Some of the most challenging applications for robotics lie outdoors in harsh and unstructured environments. These include land applications such as mining, construction and agriculture, maritime applications such as search and rescue, sub-sea mining, and environment monitoring, and in air applications such as mineral exploration, meteorology and defence. Autonomous navigation of robotic vehicles in unstructured environments is probably the single most important problem in enabling commercial exploitation of robotics in these applications.

This presentation will describe the current state-of-the-art in autonomous navigation for field robotics: The advent of reliable GPS and low-cost inertial sensing has had a substantial impact on navigation in many outdoor applications. Integrated GPS/INS systems of sufficient integrity and of a price appropriate for automation now allow high-speed precision navigation of autonomous vehicles in land and air applications. However, in many situations, GPS is of limited value and terrain-aided navigation using exteroperceptive sensors is required. The huge progress that has been made in simultaneous localisation and map building (SLAM) in the past five years has had a major impact on what is now achievable in terrain-aided navigation. In particular, Kalman-filter based SLAM methods have now been demonstrated in a number of high-speed long-range land and air applications. New methods employing full Bayesian SLAM techniques have addressed structured terrain navigation problems in applications such as sub-sea mapping and land-vehicle operations. There is promise that such methods will also aid in the general area of map-building for motion planning and control.
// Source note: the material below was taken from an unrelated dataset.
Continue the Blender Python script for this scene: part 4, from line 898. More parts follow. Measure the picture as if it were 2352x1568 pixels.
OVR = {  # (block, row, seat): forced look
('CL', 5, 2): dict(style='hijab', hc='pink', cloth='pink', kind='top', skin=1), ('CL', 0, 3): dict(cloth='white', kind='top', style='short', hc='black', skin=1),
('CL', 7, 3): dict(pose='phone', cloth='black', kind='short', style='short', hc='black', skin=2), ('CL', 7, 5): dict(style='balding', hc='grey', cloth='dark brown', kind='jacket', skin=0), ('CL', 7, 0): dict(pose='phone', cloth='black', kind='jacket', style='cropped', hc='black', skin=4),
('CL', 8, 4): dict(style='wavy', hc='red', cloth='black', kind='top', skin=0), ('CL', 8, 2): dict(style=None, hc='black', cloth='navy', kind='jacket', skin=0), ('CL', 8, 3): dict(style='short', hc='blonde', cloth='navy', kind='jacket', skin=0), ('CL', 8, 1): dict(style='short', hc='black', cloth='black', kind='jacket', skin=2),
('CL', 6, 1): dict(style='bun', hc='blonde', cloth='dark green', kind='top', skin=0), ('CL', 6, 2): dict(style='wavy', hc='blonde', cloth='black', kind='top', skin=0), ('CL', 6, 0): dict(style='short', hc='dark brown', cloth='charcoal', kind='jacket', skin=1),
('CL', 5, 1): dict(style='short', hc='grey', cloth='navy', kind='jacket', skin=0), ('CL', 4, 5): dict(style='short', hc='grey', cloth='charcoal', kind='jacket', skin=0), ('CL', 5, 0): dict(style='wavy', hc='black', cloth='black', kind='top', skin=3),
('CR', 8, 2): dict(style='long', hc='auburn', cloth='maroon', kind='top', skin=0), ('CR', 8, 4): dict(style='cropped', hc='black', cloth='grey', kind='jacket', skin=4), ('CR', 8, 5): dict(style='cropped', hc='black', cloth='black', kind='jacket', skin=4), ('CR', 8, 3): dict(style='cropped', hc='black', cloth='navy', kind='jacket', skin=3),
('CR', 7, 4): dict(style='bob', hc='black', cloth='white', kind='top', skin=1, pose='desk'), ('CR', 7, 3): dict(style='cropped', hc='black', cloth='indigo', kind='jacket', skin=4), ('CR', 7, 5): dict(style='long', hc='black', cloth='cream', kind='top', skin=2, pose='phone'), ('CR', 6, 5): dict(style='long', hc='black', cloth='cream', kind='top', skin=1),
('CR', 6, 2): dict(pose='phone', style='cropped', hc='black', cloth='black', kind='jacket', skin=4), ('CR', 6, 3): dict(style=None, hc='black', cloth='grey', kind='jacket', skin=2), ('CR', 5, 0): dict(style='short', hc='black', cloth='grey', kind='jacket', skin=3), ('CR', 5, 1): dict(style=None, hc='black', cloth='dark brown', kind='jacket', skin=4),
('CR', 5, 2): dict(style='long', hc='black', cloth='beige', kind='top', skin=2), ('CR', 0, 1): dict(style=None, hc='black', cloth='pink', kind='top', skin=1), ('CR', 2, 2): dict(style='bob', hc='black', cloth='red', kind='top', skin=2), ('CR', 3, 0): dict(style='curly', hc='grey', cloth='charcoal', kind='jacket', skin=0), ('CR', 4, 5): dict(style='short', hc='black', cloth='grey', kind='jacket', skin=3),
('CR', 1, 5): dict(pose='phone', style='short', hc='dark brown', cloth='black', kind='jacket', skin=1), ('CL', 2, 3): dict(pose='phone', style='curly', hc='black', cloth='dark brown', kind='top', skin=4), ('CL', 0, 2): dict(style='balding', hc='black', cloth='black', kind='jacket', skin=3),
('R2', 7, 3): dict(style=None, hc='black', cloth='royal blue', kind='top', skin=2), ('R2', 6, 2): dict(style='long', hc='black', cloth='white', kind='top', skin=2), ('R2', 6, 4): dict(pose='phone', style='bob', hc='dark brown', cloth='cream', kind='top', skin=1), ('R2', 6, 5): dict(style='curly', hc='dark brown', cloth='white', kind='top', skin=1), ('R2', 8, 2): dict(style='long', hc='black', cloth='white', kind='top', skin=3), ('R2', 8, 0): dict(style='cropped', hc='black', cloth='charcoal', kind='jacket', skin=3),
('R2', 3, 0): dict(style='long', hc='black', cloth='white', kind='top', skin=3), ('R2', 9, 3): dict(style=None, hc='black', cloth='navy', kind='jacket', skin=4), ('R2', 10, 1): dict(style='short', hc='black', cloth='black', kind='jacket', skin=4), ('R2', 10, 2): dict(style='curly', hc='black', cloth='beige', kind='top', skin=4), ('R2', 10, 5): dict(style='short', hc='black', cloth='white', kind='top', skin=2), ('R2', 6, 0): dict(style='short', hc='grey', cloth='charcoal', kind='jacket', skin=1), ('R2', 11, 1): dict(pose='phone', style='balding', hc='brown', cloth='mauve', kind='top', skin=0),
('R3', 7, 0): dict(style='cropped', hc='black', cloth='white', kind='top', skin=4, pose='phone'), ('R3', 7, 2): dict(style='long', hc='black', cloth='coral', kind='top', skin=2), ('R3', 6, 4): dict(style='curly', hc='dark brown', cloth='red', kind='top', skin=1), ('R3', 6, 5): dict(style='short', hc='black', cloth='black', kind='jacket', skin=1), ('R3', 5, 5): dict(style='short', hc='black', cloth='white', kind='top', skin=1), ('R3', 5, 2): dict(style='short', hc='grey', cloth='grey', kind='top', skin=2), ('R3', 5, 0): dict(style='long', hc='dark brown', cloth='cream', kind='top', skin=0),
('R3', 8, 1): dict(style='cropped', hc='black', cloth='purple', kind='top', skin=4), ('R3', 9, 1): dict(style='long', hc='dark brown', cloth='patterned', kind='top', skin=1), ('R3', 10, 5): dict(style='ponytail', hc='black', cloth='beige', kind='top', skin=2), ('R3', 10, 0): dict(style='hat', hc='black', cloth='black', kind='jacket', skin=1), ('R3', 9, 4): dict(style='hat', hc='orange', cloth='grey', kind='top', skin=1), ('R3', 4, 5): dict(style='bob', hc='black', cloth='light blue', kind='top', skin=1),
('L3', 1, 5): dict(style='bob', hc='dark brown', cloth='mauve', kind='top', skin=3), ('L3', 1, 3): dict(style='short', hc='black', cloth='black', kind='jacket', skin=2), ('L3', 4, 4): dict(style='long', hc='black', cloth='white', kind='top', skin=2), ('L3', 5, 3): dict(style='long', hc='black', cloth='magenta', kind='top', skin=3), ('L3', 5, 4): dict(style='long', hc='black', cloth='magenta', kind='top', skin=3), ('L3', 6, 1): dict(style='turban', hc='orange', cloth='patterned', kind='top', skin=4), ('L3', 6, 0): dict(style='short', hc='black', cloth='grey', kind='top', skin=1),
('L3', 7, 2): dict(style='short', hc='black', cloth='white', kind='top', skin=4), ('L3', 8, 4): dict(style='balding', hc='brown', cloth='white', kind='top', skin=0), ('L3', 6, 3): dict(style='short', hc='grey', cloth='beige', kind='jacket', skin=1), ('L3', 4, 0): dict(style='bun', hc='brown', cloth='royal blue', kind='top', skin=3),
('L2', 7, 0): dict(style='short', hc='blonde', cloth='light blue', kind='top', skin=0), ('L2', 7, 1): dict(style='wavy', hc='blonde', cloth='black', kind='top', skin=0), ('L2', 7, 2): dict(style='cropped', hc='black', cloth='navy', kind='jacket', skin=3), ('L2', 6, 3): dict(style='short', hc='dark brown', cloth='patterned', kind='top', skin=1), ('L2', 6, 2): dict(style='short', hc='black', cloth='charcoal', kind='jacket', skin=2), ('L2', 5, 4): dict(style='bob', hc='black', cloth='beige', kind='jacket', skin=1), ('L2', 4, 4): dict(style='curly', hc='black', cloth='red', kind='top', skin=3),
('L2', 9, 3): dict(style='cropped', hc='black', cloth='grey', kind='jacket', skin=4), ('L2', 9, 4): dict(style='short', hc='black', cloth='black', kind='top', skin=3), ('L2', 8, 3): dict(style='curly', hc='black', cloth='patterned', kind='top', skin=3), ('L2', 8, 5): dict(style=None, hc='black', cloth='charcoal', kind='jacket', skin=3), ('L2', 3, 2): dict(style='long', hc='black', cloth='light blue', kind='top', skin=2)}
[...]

The maturity of many navigation methods, together with our knowledge of appropriate systems engineering, now suggests that we are on the eve of many new and exciting field automation opportunities.

About the Speaker

Hugh Durrant-Whyte received the B.Sc. (Eng.) degree (1st class honours) in Mechanical and Nuclear Engineering from the University of London, U.K., in 1983, the M.S.E. and Ph.D. degrees, both in Systems Engineering, from the University of Pennsylvania, U.S.A., in 1985 and 1986, respectively. From 1987 to 1995, he was a Senior Lecturer in Engineering Science, the University of Oxford, U.K. and a Fellow of Oriel College Oxford. Since July 1995 he has been Professor of Mechatronic Engineering at the Department of Mechanical and Mechatronic Engineering, the University of Sydney, Australia, where he leads the Australian Centre for Field Robotics, a Commonwealth Key Centre of Teaching and Research. His research work focuses on automation in cargo handling, surface and underground mining, defence, unmanned flight vehicles and autonomous sub-sea vehicles.